December 30, 2006 2:04 PM

Flavor Flav, Ice-T, and Rev-Run of Run-D.M.C. are certainly feelin' some love, as each are starring in reality shows, but the royalty checks from their old recordings certainly aren't showing up:

Over Thanksgiving weekend, the longtime rap D.J. AJ Scratch held his third annual dinner and party for old-school rappers and D.J.'s, at a sports bar in the Bronx. For Scratch, a former associate of Kurtis Blow who co-wrote Mr. Blow's hit ''If I Ruled the World'' in 1985, the aim was twofold: to salute those who started the music (guests at this year's event included the turntable legends Kool Herc, DJ Red Alert and Grandmaster Theodore) and to help Scratch make a living. The $20 admission went to his AJ Productions.

Scratch, 48, said his royalty checks (even from the song on which Nas sampled him) amounted to only ''a couple of hundred dollars'' every six months. ''My publishing income isn't that big,'' he said. ''So I find ways to stay afloat. If I pack the house, I get a reward.''

A few hundred dollars every six months? WHAT??

Check this out:


For the week ending Nov. 12, according to Nielsen SoundScan, Public Enemy's landmark 1988 album ''It Takes a Nation of Millions to Hold Us Back'' sold 400 copies. LL Cool J's 1987 album ''Bigger and Deffer'' (home of one of his biggest hits, ''I Need Love'') sold half that amount. Run-D.M.C.'s ''Raising Hell,'' which includes the group's groundbreaking collaboration with Aerosmith on a remake of ''Walk This Way,'' moved only 100 units.
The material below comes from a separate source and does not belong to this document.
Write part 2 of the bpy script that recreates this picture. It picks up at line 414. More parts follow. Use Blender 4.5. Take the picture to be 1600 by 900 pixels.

Compare those numbers to Pink Floyd's "Dark Side of the Moon," which sells nearly 10,000 copies per week, and you begin to realize how far the originators of Rap have to go before the rewards really start coming in:

'With rock fans who are over 45, their kids are going into their record collections and pulling out Dylan and Procol Harum,'' said Darryl McDaniels, D.M.C. of Run-D.M.C. ''We're not at that point yet.''

Rap is still too young, relative to Rock and Roll. Or is it a cultural thing, where Rap lovers just aren't interested in the old stuff the way Rock and Rollers are?